Gregory (1904, reprint 1994, p. 61)
The Celtic otherworld was an invisible realm within this visible realm of the material world. Only a thin veil inhibited humans from seeing it, except for those who had the second sight and for those times and places which are called thin times and thin places – when a glimpse of the otherworld was possible.
The Celtic otherworld was also the place of poetry and music – the special artistic gifts of the most skilled. it was the haunting music of the otherworld that called out to Bran and changed the course of his life forever. Bran listened to the song of the woman from the otherworld describe its beauty:
From one ancient tree, a chorus of birds sing out the hours. All is harmony and peace in this fertile, well-tilled land. Music sweetens the ear and colour delights the eye. Brightness falls from the air and the sea washes against the cliffs Like a crystal veil. In this fair island there is nothing rough or harsh. No weeping or sobbing is heard there and treachery is unknown. There are no cries of lamentation or grief, no weakness or illness. No death Heaney (1994, pp. 57–8).

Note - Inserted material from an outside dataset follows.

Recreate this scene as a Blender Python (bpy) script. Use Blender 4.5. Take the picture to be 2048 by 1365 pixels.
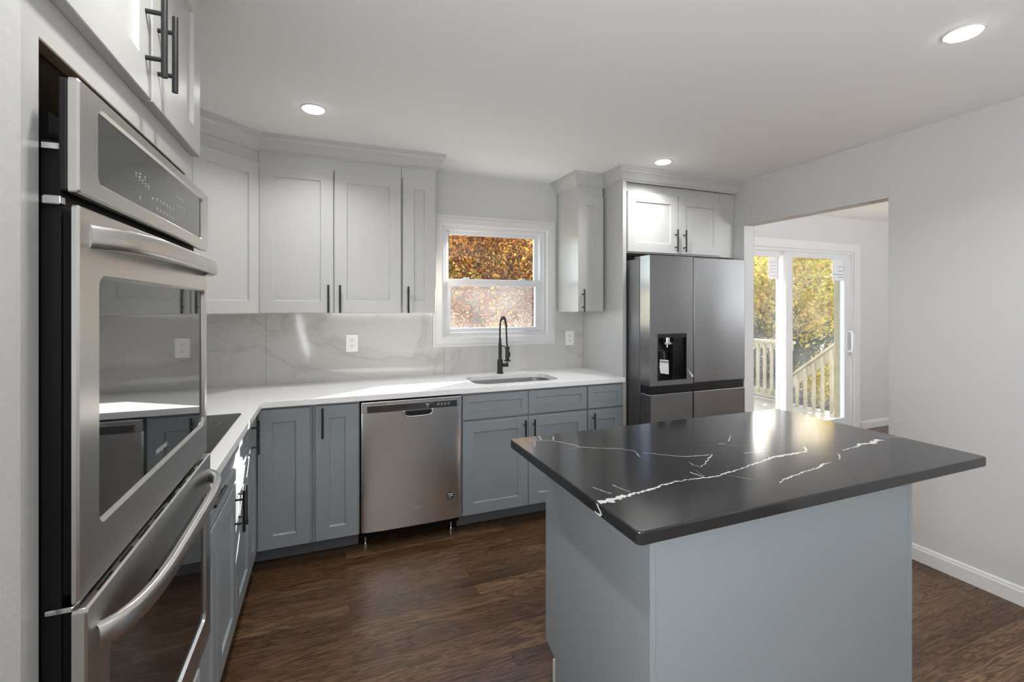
import bpy, bmesh, math, random
import numpy as np
from mathutils import Vector

# ------------------------------------------------------------------ scene, camera, light
for o in list(bpy.data.objects):
    bpy.data.objects.remove(o, do_unlink=True)
SC = bpy.context.scene
COL = SC.collection
R = math.radians
PI = math.pi

cam_d = bpy.data.cameras.new('camera')
cam = bpy.data.objects.new('camera', cam_d)
COL.objects.link(cam)
cam_d.sensor_width = 36.0
cam_d.lens = 930.0 / 2048.0 * 36.0
cam_d.shift_y = -70.8 / 2048.0
cam_d.clip_start = 0.02
cam_d.clip_end = 400
cam.location = (0, 0, 1.4257)
cam.rotation_euler = (R(90), 0, R(-21.71))
SC.camera = cam

SC.view_settings.view_transform = 'Standard'
SC.view_settings.look = 'None'
SC.view_settings.gamma = 1.0
SC.view_settings.use_curve_mapping = False
SC.view_settings.exposure = 0.82
SC.cycles.max_bounces = 10
SC.cycles.diffuse_bounces = 6
SC.cycles.glossy_bounces = 5
SC.cycles.transmission_bounces = 6
SC.cycles.transparent_max_bounces = 24
SC.cycles.caustics_reflective = False
SC.cycles.caustics_refractive = False
SC.cycles.sample_clamp_indirect = 6.0
SC.cycles.use_denoising = True

SUN_DIR = Vector((-1.0, -0.69, -0.635)).normalized()
world = bpy.data.worlds.new('World')
SC.world = world
world.use_nodes = True
wn = world.node_tree
wn.nodes.clear()
w_out = wn.nodes.new('ShaderNodeOutputWorld')
w_bg = wn.nodes.new('ShaderNodeBackground')
w_sky = wn.nodes.new('ShaderNodeTexSky')
w_sky.sky_type = 'NISHITA'
w_sky.sun_disc = False
w_sky.sun_elevation = math.asin(-SUN_DIR.z)
w_sky.sun_rotation = math.atan2(-SUN_DIR.x, -SUN_DIR.y)
w_sky.air_density = 1.0
w_sky.dust_density = 0.5
w_bg.inputs['Strength'].default_value = 0.75
wn.links.new(w_sky.outputs[0], w_bg.inputs[0])
wn.links.new(w_bg.outputs[0], w_out.inputs[0])

sun_d = bpy.data.lights.new('sun', 'SUN')
sun_d.energy = 32.0
sun_d.angle = R(0.53)
sun_d.color = (1.0, 0.93, 0.82)
sun = bpy.data.objects.new('sun', sun_d)
COL.objects.link(sun)
sun.location = (20, 14, 12)
sun.rotation_euler = SUN_DIR.to_track_quat('-Z', 'Y').to_euler()


def area_lamp(name, loc, target, sx, sy, power, color=(1, 1, 1), spread=180):
    d = bpy.data.lights.new(name, 'AREA')
    d.shape = 'RECTANGLE'
    d.size = sx
    d.size_y = sy
    d.energy = power
    d.color = color
    d.spread = R(spread)
    o = bpy.data.objects.new(name, d)
    COL.objects.link(o)
    o.location = loc
    v = Vector(target) - Vector(loc)
    o.rotation_euler = v.to_track_quat('-Z', 'Y').to_euler()
    return o


# added fill lamps in made-up windows behind the camera, brightening both rooms
area_lamp('fill_lamp_rear', (1.1, -2.44, 1.45), (1.1, -1.6, 4.6), 2.15, 1.4, 62, (0.975, 0.99, 1.0))
area_lamp('fill_lamp_left', (-0.395, -0.35, 1.35), (1.2, -0.35, 1.75), 1.09, 1.28, 34, (0.975, 0.99, 1.0))
area_lamp('fill_lamp_dining', (5.0, -2.44, 1.45), (5.0, -1.75, 4.6), 1.9, 1.4, 290, (0.95, 0.98, 1.0))
LED_POWER = 3.4

# ------------------------------------------------------------------ measurements (metres)
CE = 2.42      # ceiling
XR = 3.072      # right wall
YW = 3.385      # kitchen back wall
XW = -0.98      # kitchen left wall
YD = 3.50       # dining back wall
YDOOR = 2.795   # front of the back base doors
XDOOR = -0.345  # front of the left base doors
YU = 3.03       # front of the wall cabinet doors
ZC = 0.914      # counter top

# ------------------------------------------------------------------ materials
MATS = {}


def mat(name, col, rough=0.5, metal=0.0, spec=0.5, ior=None, coat=0.0, emit=None, estr=0.0):
    if name in MATS:
        return MATS[name]
    m = bpy.data.materials.new(name)
    m.use_nodes = True
    b = m.node_tree.nodes['Principled BSDF']
    b.inputs['Base Color'].default_value = (*col, 1)
    b.inputs['Roughness'].default_value = rough
    b.inputs['Metallic'].default_value = metal
    b.inputs['Specular IOR Level'].default_value = spec
    if ior:
        b.inputs['IOR'].default_value = ior
    if coat:
        b.inputs['Coat Weight'].default_value = coat
        b.inputs['Coat Roughness'].default_value = 0.1
    if emit:
        b.inputs['Emission Color'].default_value = (*emit, 1)
        b.inputs['Emission Strength'].default_value = estr
    MATS[name] = m
    return m


def nodes_of(m):
    return m.node_tree.nodes, m.node_tree.links, m.node_tree.nodes['Principled BSDF']


def ramp(n, stops, interp='LINEAR'):
    r = n.new('ShaderNodeValToRGB')
    r.color_ramp.interpolation = interp
    el = r.color_ramp.elements
    while len(el) < len(stops):
        el.new(0.5)
    for e, (p, c) in zip(el, stops):
        e.position = p
        e.color = (*c, 1) if len(c) == 3 else c
    return r


def texco(n, l, scale=(1, 1, 1), kind='Object', loc=(0, 0, 0)):
    t = n.new('ShaderNodeTexCoord')
    mp = n.new('ShaderNodeMapping')
    mp.inputs['Scale'].default_value = scale
    mp.inputs['Location'].default_value = loc
    l.new(t.outputs[kind], mp.inputs['Vector'])
    return mp


def add_bump(m, scale, strength, dist=0.002, sc=(1, 1, 1), detail=3):
    n, l, b = nodes_of(m)
    mp = texco(n, l, sc)
    nz = n.new('ShaderNodeTexNoise')
    nz.inputs['Scale'].default_value = scale
    nz.inputs['Detail'].default_value = detail
    bp = n.new('ShaderNodeBump')
    bp.inputs['Strength'].default_value = strength
    bp.inputs['Distance'].default_value = dist
    l.new(mp.outputs[0], nz.inputs['Vector'])
    l.new(nz.outputs['Fac'], bp.inputs['Height'])
    l.new(bp.outputs[0], b.inputs['Normal'])


M_WALL = mat('wall_paint', (0.575, 0.575, 0.575), 0.6, spec=0.3)
add_bump(M_WALL, 160, 0.12, 0.0015)
M_STUB = mat('textured_wall_paint', (0.55, 0.55, 0.535), 0.6, spec=0.3)
add_bump(M_STUB, 45, 0.35, 0.003)
M_CEIL = mat('ceiling_paint', (0.84, 0.84, 0.84), 0.7, spec=0.2)
add_bump(M_CEIL, 120, 0.08, 0.001)
M_TRIM = mat('trim_paint', (0.68, 0.68, 0.68), 0.35)
M_WCAB = mat('white_cabinet_paint', (0.50, 0.50, 0.487), 0.32)
add_bump(M_WCAB, 90, 0.03, 0.001)
M_GCAB = mat('blue_grey_cabinet_paint', (0.282, 0.317, 0.342), 0.34)
add_bump(M_GCAB, 90, 0.03, 0.001)
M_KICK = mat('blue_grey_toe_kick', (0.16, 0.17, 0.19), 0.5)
M_QUARTZ = mat('white_quartz', (0.94, 0.94, 0.94), 0.2)
M_BLACK = mat('matte_black_metal', (0.012, 0.012, 0.013), 0.38)
M_BLACKP = mat('black_plastic', (0.012, 0.012, 0.013), 0.5, spec=0.25)
M_VOID = mat('black_steel_box', (0.006, 0.006, 0.007), 0.6, spec=0.15)
M_CHROME = mat('chrome', (0.75, 0.75, 0.76), 0.12, 1.0)
M_VINYL = mat('white_vinyl', (0.66, 0.67, 0.69), 0.35)
M_PLATE = mat('white_plate_plastic', (0.82, 0.82, 0.80), 0.35)
M_SLOT = mat('dark_slot', (0.05, 0.05, 0.05), 0.5)
M_PAPER = mat('sticker_paper', (0.75, 0.76, 0.78), 0.6)
M_PRINT = mat('grey_print', (0.22, 0.23, 0.25), 0.6)
M_MARK = mat('pale_print', (0.42, 0.42, 0.42), 0.5)
M_RAW = mat('raw_plywood_edge', (0.30, 0.22, 0.15), 0.7)
M_LED = mat('led_lens', (0.9, 0.9, 0.88), 0.4, emit=(1, 0.99, 0.96), estr=9.0)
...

The otherworld is a place of beauty, peace, harmony and eternal life. It is also a place integrated with the earth itself – a place where everything is possible.
This reverence for the earth as the place where the divine reside, coupled with a belief in the afterlife of the otherworld is evidenced in the Celtic rituals for the dead. Archaeologists are aware of the practice of carefully interring bodies from the paleolithic period and Mesolithic period, the individuals often buried with grave goods, such as red deer antler, shell beads and red ochre. This underlines what the ancient mythologies tell us of the reverence of the Celtic peoples for the natural world and also of their belief in an afterlife.